預言者イザヤは大国から侵略され絶望的な状況の中にあるイスラエルの人々に、救い主の到来を伝えました。驚くことに、与えられる救い主はみどりごであること、そしてそれは既に生まれている(完了形で記されている)と言うのです。あまりにも大胆なこの預言は、ルカの降誕物語にわずかに現れるだけで、新約聖書の他の箇所に引用はありません。

ナザレの小さな町の婚約者二人に神は天使を送って神の企てを告げました。マリアの受胎は常識的に言えば絶望的な結果を二人にもたらすことでした。しかし、天使の言葉をヨセフはすぐさま信じてマリアを妻として迎え入れ、マリアは信じて出産に備えました。信仰は神の約束の先取りです。O.チェンバースは「私たちが求めるべきは神の約束ではなく、神そのものである。」と語りました。それは、神の約束は既に実現していると信じることが信仰であることを表しています。

赤ちゃんの微笑みは私たちの心を暖かくしてくれます。偏見や差別心もなく、評価や比較もできない赤ちゃんは無防備で他者に依存しなければ生きていけません。しかし、赤ちゃんは何もできないのに、受け入れられる喜び、そのままで赦されている安心、共に生かされている共感を与えてくれます。神さまは全知、全能、不死の身を捨てて最も弱い存在として私たちの世に来られたのです。

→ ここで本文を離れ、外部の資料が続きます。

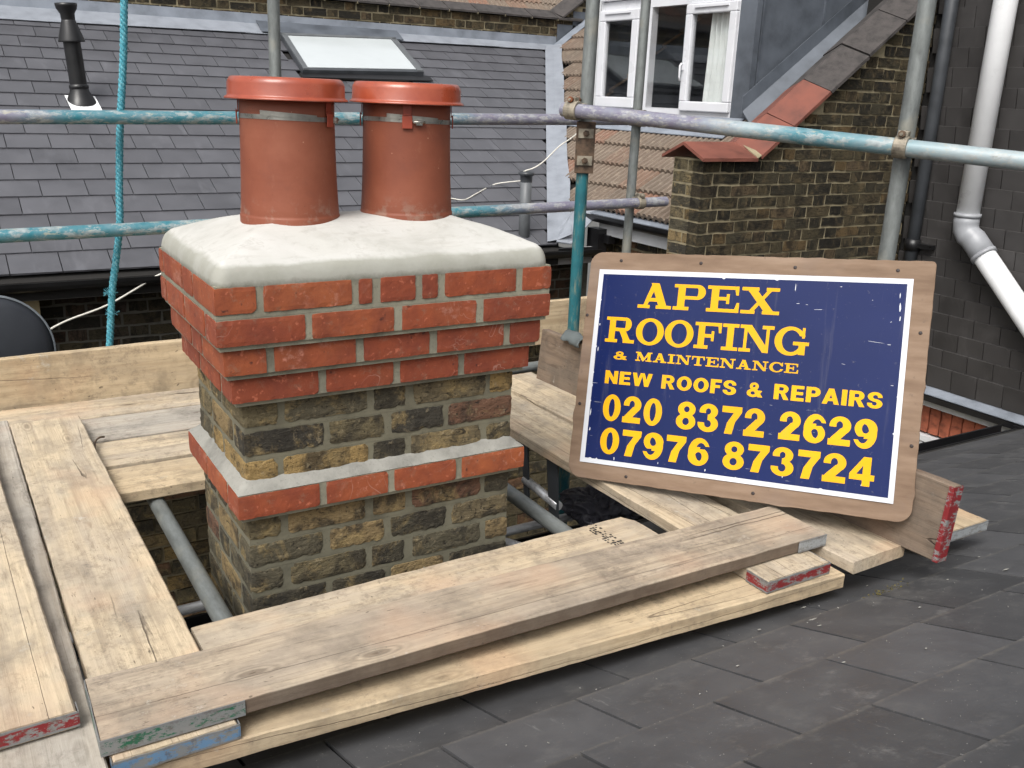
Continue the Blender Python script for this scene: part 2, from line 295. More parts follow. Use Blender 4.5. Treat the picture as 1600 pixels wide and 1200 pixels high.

それは、私たちが神さまの救いのご計画を信じ、その業に加わるためでした。

「権威がその肩にある。」 幼子の肩にあったものは、この世の権力や支配力ではなく、この世に生きる私たちすべての者たちの罪の重荷、苦難や悲しみを負う権威でした。「彼が担ったのはわたしたちの病、彼が負ったのはわたしたちの痛みであった」(534)とイザヤは救い主が人のすべての罪を負う権威を持っておられることを証ししたのです。みどりごによる救いは、この世の力によるのではない神の愛と慈しみによる救いを意味し、信じる者をその宣教の業に招いています。